Cricket - with Christmas in air
THE Christmas decorations may still be up in the more traditional Southport homes but some cricketers do not wait for the end of festivities before having their first nets of the winter.
While it may be a few weeks before Chris Firth reassembles his squad for close-season practice, those S&B members taking a stroll around Trafalgar Road on New Year’s Eve afternoon were heartened to hear cricket being played in the Indoor School.
Further investigations confirmed the presence of the newly-appointed third-team skipper Alan Green and his two sons, Oliver and Charlie, both of whom had forsaken any thought of early Hogmanay celebrations in favour of a couple of hours’ cricket.

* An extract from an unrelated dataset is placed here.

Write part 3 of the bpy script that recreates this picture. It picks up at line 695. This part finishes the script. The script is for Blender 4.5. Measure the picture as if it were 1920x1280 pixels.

It was an encouraging portent for a season in which more hope than usual is being vested in S&B’s young cricketers. Indeed, their development is to be overseen by sages such as Green, whose appointment alongside Firth and Craig Todd as a senior captain was one of the best bits of business done by the club in the autumn.
The keen desire to bring on S&B’s young cricketers strongly informed the engagement of Gary Keedy as playercoach but the club’s new junior coaching programmes embrace very much more than the sessions to be run by the former Lancashire slow left-armer.
A number of long-term initiatives will, it is hoped, encourage a culture of talent development, with young players helped to make the transition through the three senior teams. And while S&B’s junior section enjoyed a very successful 2017 season there is also to be a renewed focus on the Sunday Third Team.
The indoor school may be nearing the end of its useful life but its refurbishment in readiness for winter nets was a first sign that S&B’s members are determined to make the best of all their assets. And on New Year’s Eve, three cricketers of various vintages were grateful for its availability.